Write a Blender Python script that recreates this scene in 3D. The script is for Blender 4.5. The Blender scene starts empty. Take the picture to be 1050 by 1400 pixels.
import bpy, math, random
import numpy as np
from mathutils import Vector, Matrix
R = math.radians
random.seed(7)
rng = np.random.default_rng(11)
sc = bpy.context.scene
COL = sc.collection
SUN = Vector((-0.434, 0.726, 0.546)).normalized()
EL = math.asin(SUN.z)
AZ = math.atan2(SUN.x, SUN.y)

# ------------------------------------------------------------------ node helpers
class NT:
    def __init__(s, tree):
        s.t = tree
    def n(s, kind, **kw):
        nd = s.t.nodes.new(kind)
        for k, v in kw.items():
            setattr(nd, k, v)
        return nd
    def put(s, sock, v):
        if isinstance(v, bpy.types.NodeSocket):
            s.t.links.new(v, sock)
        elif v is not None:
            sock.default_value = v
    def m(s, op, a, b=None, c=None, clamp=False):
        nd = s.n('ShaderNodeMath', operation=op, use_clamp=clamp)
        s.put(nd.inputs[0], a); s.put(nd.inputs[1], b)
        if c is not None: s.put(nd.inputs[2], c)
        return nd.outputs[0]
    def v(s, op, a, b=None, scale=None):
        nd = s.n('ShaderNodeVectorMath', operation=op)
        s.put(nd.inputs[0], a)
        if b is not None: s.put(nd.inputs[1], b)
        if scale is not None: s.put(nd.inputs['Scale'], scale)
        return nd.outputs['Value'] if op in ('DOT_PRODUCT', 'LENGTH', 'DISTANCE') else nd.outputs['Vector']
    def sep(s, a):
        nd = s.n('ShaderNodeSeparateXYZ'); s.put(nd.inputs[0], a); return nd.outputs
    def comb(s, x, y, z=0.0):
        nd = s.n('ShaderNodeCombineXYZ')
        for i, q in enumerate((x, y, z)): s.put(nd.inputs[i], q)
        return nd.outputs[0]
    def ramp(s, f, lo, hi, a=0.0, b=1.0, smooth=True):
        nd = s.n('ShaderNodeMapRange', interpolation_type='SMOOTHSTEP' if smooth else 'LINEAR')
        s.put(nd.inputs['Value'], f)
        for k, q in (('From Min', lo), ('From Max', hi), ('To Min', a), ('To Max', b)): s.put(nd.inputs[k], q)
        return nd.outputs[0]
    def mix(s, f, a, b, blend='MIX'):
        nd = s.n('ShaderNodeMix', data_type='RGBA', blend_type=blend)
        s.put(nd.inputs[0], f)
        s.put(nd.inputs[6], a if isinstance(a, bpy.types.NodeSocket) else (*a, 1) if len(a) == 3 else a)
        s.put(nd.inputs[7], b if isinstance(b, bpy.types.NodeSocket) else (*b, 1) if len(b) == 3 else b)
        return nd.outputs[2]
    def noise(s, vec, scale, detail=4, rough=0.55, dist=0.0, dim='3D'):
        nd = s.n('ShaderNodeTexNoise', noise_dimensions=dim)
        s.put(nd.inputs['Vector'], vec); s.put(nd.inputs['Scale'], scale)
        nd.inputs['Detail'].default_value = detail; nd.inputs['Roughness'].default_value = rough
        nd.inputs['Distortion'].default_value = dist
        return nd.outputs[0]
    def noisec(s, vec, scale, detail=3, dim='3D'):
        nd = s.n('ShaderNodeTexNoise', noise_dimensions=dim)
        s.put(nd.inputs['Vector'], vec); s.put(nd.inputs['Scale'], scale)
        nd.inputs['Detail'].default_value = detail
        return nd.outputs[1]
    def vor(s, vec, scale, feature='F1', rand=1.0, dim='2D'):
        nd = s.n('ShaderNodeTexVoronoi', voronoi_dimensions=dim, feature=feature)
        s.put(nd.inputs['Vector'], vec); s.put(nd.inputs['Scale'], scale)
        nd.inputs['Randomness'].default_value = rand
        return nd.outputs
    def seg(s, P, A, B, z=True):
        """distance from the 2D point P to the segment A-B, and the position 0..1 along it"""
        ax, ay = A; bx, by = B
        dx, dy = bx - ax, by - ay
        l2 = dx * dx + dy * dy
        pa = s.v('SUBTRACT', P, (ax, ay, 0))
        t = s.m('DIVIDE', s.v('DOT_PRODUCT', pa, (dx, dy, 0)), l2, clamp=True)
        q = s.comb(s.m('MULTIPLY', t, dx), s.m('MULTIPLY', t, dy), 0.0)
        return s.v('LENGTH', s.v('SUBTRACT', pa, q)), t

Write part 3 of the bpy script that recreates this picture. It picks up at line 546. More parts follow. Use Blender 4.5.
******************************
◆ **Job**: Print every entry exactly as it appears.

◆ **Task output**:
Write a Blender Python script that recreates this scene in 3D. The script is for Blender 4.5. The Blender scene starts empty. Take the picture to be 1050 by 1400 pixels.
import bpy, math, random
import numpy as np
from mathutils import Vector, Matrix
R = math.radians
random.seed(7)
rng = np.random.default_rng(11)
sc = bpy.context.scene
COL = sc.collection
SUN = Vector((-0.434, 0.726, 0.546)).normalized()
EL = math.asin(SUN.z)
AZ = math.atan2(SUN.x, SUN.y)

# ------------------------------------------------------------------ node helpers
class NT:
    def __init__(s, tree):
        s.t = tree
    def n(s, kind, **kw):
        nd = s.t.nodes.new(kind)
        for k, v in kw.items():
            setattr(nd, k, v)
        return nd
    def put(s, sock, v):
        if isinstance(v, bpy.types.NodeSocket):
            s.t.links.new(v, sock)
        elif v is not None:
            sock.default_value = v
    def m(s, op, a, b=None, c=None, clamp=False):
        nd = s.n('ShaderNodeMath', operation=op, use_clamp=clamp)
        s.put(nd.inputs[0], a); s.put(nd.inputs[1], b)
        if c is not None: s.put(nd.inputs[2], c)
        return nd.outputs[0]
    def v(s, op, a, b=None, scale=None):
        nd = s.n('ShaderNodeVectorMath', operation=op)
        s.put(nd.inputs[0], a)
        if b is not None: s.put(nd.inputs[1], b)
        if scale is not None: s.put(nd.inputs['Scale'], scale)
        return nd.outputs['Value'] if op in ('DOT_PRODUCT', 'LENGTH', 'DISTANCE') else nd.outputs['Vector']
    def sep(s, a):
        nd = s.n('ShaderNodeSeparateXYZ'); s.put(nd.inputs[0], a); return nd.outputs
    def comb(s, x, y, z=0.0):
        nd = s.n('ShaderNodeCombineXYZ')
        for i, q in enumerate((x, y, z)): s.put(nd.inputs[i], q)
        return nd.outputs[0]
    def ramp(s, f, lo, hi, a=0.0, b=1.0, smooth=True):
        nd = s.n('ShaderNodeMapRange', interpolation_type='SMOOTHSTEP' if smooth else 'LINEAR')
        s.put(nd.inputs['Value'], f)
        for k, q in (('From Min', lo), ('From Max', hi), ('To Min', a), ('To Max', b)): s.put(nd.inputs[k], q)
        return nd.outputs[0]
    def mix(s, f, a, b, blend='MIX'):
        nd = s.n('ShaderNodeMix', data_type='RGBA', blend_type=blend)
        s.put(nd.inputs[0], f)
        s.put(nd.inputs[6], a if isinstance(a, bpy.types.NodeSocket) else (*a, 1) if len(a) == 3 else a)
        s.put(nd.inputs[7], b if isinstance(b, bpy.types.NodeSocket) else (*b, 1) if len(b) == 3 else b)
        return nd.outputs[2]
    def noise(s, vec, scale, detail=4, rough=0.55, dist=0.0, dim='3D'):
        nd = s.n('ShaderNodeTexNoise', noise_dimensions=dim)
        s.put(nd.inputs['Vector'], vec); s.put(nd.inputs['Scale'], scale)
        nd.inputs['Detail'].default_value = detail; nd.inputs['Roughness'].default_value = rough
        nd.inputs['Distortion'].default_value = dist
        return nd.outputs[0]
    def noisec(s, vec, scale, detail=3, dim='3D'):
        nd = s.n('ShaderNodeTexNoise', noise_dimensions=dim)
        s.put(nd.inputs['Vector'], vec); s.put(nd.inputs['Scale'], scale)
        nd.inputs['Detail'].default_value = detail
        return nd.outputs[1]
    def vor(s, vec, scale, feature='F1', rand=1.0, dim='2D'):
        nd = s.n('ShaderNodeTexVoronoi', voronoi_dimensions=dim, feature=feature)
        s.put(nd.inputs['Vector'], vec); s.put(nd.inputs['Scale'], scale)
        nd.inputs['Randomness'].default_value = rand
        return nd.outputs
    def seg(s, P, A, B, z=True):
        """distance from the 2D point P to the segment A-B, and the position 0..1 along it"""
        ax, ay = A; bx, by = B
        dx, dy = bx - ax, by - ay
        l2 = dx * dx + dy * dy
        pa = s.v('SUBTRACT', P, (ax, ay, 0))
        t = s.m('DIVIDE', s.v('DOT_PRODUCT', pa, (dx, dy, 0)), l2, clamp=True)
        q = s.comb(s.m('MULTIPLY', t, dx), s.m('MULTIPLY', t, dy), 0.0)
        return s.v('LENGTH', s.v('SUBTRACT', pa, q)), t

Write part 3 of the bpy script that recreates this picture. It picks up at line 546. More parts follow. Use Blender 4.5.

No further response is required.